Solar Simulations in the Shadows of Racial Capitalism

Event Date/Time

Location

Bowen Hall
222

Series/Event Type

MAE Departmental Seminars

Image
Myles Lennon

In the face of accelerating climate change, anticapitalistic community-based organizations and elite tech corporations increasingly see eye to eye. Many in both camps envision solar-powered futures where renewable energy redresses gentrification, systemic racism, and underemployment. Importantly, digital media and screen-based platforms shape this shared political imaginary. While solar technologies require mining, manufacturing, and physical labor, many clean energy advocates solely experience solar in the 2D world of the cloud—overlooking the racialized extraction and exploitation that bring solar into being. This simulation of sustainability blurs the ideological boundaries between radical climate justice principles and pro-corporate politics, diluting the political poles that separate white-collar experts from grassroots agitators. Drawing from ethnographic research on solar energy corporations and local “energy democracy” campaigns in New York City, I argue that the material properties of solar infrastructure—it’s shiny surfaces, decentralized spatiality, and quantifiable currents—interact with our virtual and visual media—PowerPoint, Google Earth, and spreadsheets—in ways that generate the common yet contradictory sense that solar is capable of paradoxically undoing the very extractive, exploitative structures of power that it relies upon. As a corrective to this virtual world, I call for a just transition that centers the senses and sensibilities neglected by screenwork: haptic care for one’s local environment, the full-bodied feel of infrastructural labor, and the sublime affect of the nonhuman world.

Speaker Bio

Dr. Myles Lennon is an environmental anthropologist, Dean’s Assistant Professor of Environment & Society and Anthropology at Brown University, and a former sustainable energy policy practitioner. His first research project explored the intersectional dimensions of solar infrastructure in New York City, illuminating the sensorial and emotional power of renewable energy in a gentrifying skyline built on racial capitalism and threatened by climate collapse. Dr.

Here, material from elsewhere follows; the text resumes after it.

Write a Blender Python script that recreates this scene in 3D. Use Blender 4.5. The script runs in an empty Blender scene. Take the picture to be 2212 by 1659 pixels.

Lennon is currently conducting long-term research on young, Black land stewards' complex efforts to navigate settler colonialism and redress white supremacy through land-based labor in the United States. His research has been supported by the U.S. National Science Foundation, the Ford Foundation, and the Wenner-Gren Foundation. Dr. Lennon holds a B.A. in Development Studies from Brown University and a Ph.D in Environmental Anthropology from Yale University. His research and scholarly objectives are informed by personal experience as a sustainable energy practitioner and advocate in New York for eight years prior to beginning his Ph.D.